> [Work instructions]: Write out each line of the material again, word for word.

> [Source excerpt]:
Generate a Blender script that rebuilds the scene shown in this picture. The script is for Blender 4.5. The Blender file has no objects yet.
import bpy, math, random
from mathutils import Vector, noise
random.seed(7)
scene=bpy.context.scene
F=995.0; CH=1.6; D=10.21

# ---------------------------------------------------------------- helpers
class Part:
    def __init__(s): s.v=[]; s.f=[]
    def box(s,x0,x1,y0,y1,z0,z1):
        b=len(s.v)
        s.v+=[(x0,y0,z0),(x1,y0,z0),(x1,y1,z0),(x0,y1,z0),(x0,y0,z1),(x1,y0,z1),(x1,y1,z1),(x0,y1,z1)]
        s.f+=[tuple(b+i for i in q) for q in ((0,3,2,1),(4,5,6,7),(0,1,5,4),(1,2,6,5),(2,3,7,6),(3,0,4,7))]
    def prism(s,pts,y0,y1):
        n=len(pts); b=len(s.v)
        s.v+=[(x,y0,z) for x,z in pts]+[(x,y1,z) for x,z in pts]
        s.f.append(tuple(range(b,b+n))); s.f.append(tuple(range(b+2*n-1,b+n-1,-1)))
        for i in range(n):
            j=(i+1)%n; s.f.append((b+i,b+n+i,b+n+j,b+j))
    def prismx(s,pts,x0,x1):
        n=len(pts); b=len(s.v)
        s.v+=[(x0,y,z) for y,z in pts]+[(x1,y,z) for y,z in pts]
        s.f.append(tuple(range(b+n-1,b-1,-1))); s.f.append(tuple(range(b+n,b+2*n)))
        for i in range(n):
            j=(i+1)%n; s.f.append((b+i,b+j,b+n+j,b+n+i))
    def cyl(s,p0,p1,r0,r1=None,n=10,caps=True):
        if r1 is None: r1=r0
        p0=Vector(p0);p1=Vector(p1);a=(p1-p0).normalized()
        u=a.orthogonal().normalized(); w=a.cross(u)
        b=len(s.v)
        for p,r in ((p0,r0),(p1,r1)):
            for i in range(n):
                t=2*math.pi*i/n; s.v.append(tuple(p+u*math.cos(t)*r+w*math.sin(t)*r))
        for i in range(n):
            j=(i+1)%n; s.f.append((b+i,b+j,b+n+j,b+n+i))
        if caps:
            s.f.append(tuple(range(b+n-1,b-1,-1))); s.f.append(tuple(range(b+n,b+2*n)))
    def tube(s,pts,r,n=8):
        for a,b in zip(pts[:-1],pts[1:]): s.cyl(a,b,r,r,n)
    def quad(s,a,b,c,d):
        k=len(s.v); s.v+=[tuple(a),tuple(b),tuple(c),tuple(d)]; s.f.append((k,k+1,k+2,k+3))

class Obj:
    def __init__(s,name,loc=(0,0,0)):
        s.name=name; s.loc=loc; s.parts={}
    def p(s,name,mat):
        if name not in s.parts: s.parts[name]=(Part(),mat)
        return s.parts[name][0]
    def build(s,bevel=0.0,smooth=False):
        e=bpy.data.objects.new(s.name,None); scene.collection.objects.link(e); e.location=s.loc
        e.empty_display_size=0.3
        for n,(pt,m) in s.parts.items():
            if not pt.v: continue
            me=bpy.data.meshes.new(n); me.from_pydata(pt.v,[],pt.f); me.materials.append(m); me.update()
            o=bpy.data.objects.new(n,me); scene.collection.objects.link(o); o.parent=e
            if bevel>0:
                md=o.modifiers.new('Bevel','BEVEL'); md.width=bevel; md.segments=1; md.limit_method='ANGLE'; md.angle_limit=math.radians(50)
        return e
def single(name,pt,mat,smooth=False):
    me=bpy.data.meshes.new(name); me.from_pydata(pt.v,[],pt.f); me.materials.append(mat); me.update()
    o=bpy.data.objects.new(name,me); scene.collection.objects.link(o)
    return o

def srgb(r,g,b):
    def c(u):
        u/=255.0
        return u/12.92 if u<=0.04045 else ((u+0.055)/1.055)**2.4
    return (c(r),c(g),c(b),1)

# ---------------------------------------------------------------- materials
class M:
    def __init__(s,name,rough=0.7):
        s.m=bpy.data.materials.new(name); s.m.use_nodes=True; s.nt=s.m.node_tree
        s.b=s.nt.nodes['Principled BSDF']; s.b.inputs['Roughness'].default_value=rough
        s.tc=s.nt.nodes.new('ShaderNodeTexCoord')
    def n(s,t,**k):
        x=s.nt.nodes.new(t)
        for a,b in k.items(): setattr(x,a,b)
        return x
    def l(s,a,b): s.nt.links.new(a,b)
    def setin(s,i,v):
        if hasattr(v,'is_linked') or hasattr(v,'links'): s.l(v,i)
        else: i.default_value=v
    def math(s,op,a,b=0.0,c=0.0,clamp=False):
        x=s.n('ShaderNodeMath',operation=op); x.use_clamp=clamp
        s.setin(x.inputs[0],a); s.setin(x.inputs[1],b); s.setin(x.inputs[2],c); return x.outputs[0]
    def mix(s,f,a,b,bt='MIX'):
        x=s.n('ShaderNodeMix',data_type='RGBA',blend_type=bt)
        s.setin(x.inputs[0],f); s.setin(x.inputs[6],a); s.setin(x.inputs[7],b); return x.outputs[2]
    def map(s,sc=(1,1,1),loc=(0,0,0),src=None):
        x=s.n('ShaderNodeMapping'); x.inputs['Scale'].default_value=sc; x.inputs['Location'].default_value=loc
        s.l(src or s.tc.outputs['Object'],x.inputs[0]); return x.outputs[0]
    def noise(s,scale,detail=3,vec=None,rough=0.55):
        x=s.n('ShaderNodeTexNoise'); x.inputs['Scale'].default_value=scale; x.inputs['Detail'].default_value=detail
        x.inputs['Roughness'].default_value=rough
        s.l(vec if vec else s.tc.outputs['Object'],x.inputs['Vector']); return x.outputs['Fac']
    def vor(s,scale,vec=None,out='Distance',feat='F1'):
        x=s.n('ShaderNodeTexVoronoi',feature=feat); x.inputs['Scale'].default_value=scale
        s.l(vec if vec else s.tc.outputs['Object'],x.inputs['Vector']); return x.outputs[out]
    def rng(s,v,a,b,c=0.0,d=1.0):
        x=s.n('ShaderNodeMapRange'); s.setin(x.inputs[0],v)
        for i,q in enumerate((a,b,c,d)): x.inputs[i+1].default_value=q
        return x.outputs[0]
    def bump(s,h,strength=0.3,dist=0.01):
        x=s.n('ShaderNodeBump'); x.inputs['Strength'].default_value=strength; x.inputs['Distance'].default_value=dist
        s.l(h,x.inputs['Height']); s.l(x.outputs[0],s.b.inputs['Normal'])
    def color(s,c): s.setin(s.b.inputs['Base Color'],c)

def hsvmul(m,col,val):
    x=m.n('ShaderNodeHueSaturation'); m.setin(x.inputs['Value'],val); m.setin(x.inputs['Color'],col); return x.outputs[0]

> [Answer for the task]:
Generate a Blender script that rebuilds the scene shown in this picture. The script is for Blender 4.5. The Blender file has no objects yet.
import bpy, math, random
from mathutils import Vector, noise
random.seed(7)
scene=bpy.context.scene
F=995.0; CH=1.6; D=10.21

# ---------------------------------------------------------------- helpers
class Part:
    def __init__(s): s.v=[]; s.f=[]
    def box(s,x0,x1,y0,y1,z0,z1):
        b=len(s.v)
        s.v+=[(x0,y0,z0),(x1,y0,z0),(x1,y1,z0),(x0,y1,z0),(x0,y0,z1),(x1,y0,z1),(x1,y1,z1),(x0,y1,z1)]
        s.f+=[tuple(b+i for i in q) for q in ((0,3,2,1),(4,5,6,7),(0,1,5,4),(1,2,6,5),(2,3,7,6),(3,0,4,7))]
    def prism(s,pts,y0,y1):
        n=len(pts); b=len(s.v)
        s.v+=[(x,y0,z) for x,z in pts]+[(x,y1,z) for x,z in pts]
        s.f.append(tuple(range(b,b+n))); s.f.append(tuple(range(b+2*n-1,b+n-1,-1)))
        for i in range(n):
            j=(i+1)%n; s.f.append((b+i,b+n+i,b+n+j,b+j))
    def prismx(s,pts,x0,x1):
        n=len(pts); b=len(s.v)
        s.v+=[(x0,y,z) for y,z in pts]+[(x1,y,z) for y,z in pts]
        s.f.append(tuple(range(b+n-1,b-1,-1))); s.f.append(tuple(range(b+n,b+2*n)))
        for i in range(n):
            j=(i+1)%n; s.f.append((b+i,b+j,b+n+j,b+n+i))
    def cyl(s,p0,p1,r0,r1=None,n=10,caps=True):
        if r1 is None: r1=r0
        p0=Vector(p0);p1=Vector(p1);a=(p1-p0).normalized()
        u=a.orthogonal().normalized(); w=a.cross(u)
        b=len(s.v)
        for p,r in ((p0,r0),(p1,r1)):
            for i in range(n):
                t=2*math.pi*i/n; s.v.append(tuple(p+u*math.cos(t)*r+w*math.sin(t)*r))
        for i in range(n):
            j=(i+1)%n; s.f.append((b+i,b+j,b+n+j,b+n+i))
        if caps:
            s.f.append(tuple(range(b+n-1,b-1,-1))); s.f.append(tuple(range(b+n,b+2*n)))
    def tube(s,pts,r,n=8):
        for a,b in zip(pts[:-1],pts[1:]): s.cyl(a,b,r,r,n)
    def quad(s,a,b,c,d):
        k=len(s.v); s.v+=[tuple(a),tuple(b),tuple(c),tuple(d)]; s.f.append((k,k+1,k+2,k+3))

class Obj:
    def __init__(s,name,loc=(0,0,0)):
        s.name=name; s.loc=loc; s.parts={}
    def p(s,name,mat):
        if name not in s.parts: s.parts[name]=(Part(),mat)
        return s.parts[name][0]
    def build(s,bevel=0.0,smooth=False):
        e=bpy.data.objects.new(s.name,None); scene.collection.objects.link(e); e.location=s.loc
        e.empty_display_size=0.3
        for n,(pt,m) in s.parts.items():
            if not pt.v: continue
            me=bpy.data.meshes.new(n); me.from_pydata(pt.v,[],pt.f); me.materials.append(m); me.update()
            o=bpy.data.objects.new(n,me); scene.collection.objects.link(o); o.parent=e
            if bevel>0:
                md=o.modifiers.new('Bevel','BEVEL'); md.width=bevel; md.segments=1; md.limit_method='ANGLE'; md.angle_limit=math.radians(50)
        return e
def single(name,pt,mat,smooth=False):
    me=bpy.data.meshes.new(name); me.from_pydata(pt.v,[],pt.f); me.materials.append(mat); me.update()
    o=bpy.data.objects.new(name,me); scene.collection.objects.link(o)
    return o

def srgb(r,g,b):
    def c(u):
        u/=255.0
        return u/12.92 if u<=0.04045 else ((u+0.055)/1.055)**2.4
    return (c(r),c(g),c(b),1)

# ---------------------------------------------------------------- materials
class M:
    def __init__(s,name,rough=0.7):
        s.m=bpy.data.materials.new(name); s.m.use_nodes=True; s.nt=s.m.node_tree
        s.b=s.nt.nodes['Principled BSDF']; s.b.inputs['Roughness'].default_value=rough
        s.tc=s.nt.nodes.new('ShaderNodeTexCoord')
    def n(s,t,**k):
        x=s.nt.nodes.new(t)
        for a,b in k.items(): setattr(x,a,b)
        return x
    def l(s,a,b): s.nt.links.new(a,b)
    def setin(s,i,v):
        if hasattr(v,'is_linked') or hasattr(v,'links'): s.l(v,i)
        else: i.default_value=v
    def math(s,op,a,b=0.0,c=0.0,clamp=False):
        x=s.n('ShaderNodeMath',operation=op); x.use_clamp=clamp
        s.setin(x.inputs[0],a); s.setin(x.inputs[1],b); s.setin(x.inputs[2],c); return x.outputs[0]
    def mix(s,f,a,b,bt='MIX'):
        x=s.n('ShaderNodeMix',data_type='RGBA',blend_type=bt)
        s.setin(x.inputs[0],f); s.setin(x.inputs[6],a); s.setin(x.inputs[7],b); return x.outputs[2]
    def map(s,sc=(1,1,1),loc=(0,0,0),src=None):
        x=s.n('ShaderNodeMapping'); x.inputs['Scale'].default_value=sc; x.inputs['Location'].default_value=loc
        s.l(src or s.tc.outputs['Object'],x.inputs[0]); return x.outputs[0]
    def noise(s,scale,detail=3,vec=None,rough=0.55):
        x=s.n('ShaderNodeTexNoise'); x.inputs['Scale'].default_value=scale; x.inputs['Detail'].default_value=detail
        x.inputs['Roughness'].default_value=rough
        s.l(vec if vec else s.tc.outputs['Object'],x.inputs['Vector']); return x.outputs['Fac']
    def vor(s,scale,vec=None,out='Distance',feat='F1'):
        x=s.n('ShaderNodeTexVoronoi',feature=feat); x.inputs['Scale'].default_value=scale
        s.l(vec if vec else s.tc.outputs['Object'],x.inputs['Vector']); return x.outputs[out]
    def rng(s,v,a,b,c=0.0,d=1.0):
        x=s.n('ShaderNodeMapRange'); s.setin(x.inputs[0],v)
        for i,q in enumerate((a,b,c,d)): x.inputs[i+1].default_value=q
        return x.outputs[0]
    def bump(s,h,strength=0.3,dist=0.01):
        x=s.n('ShaderNodeBump'); x.inputs['Strength'].default_value=strength; x.inputs['Distance'].default_value=dist
        s.l(h,x.inputs['Height']); s.l(x.outputs[0],s.b.inputs['Normal'])
    def color(s,c): s.setin(s.b.inputs['Base Color'],c)

def hsvmul(m,col,val):
    x=m.n('ShaderNodeHueSaturation'); m.setin(x.inputs['Value'],val); m.setin(x.inputs['Color'],col); return x.outputs[0]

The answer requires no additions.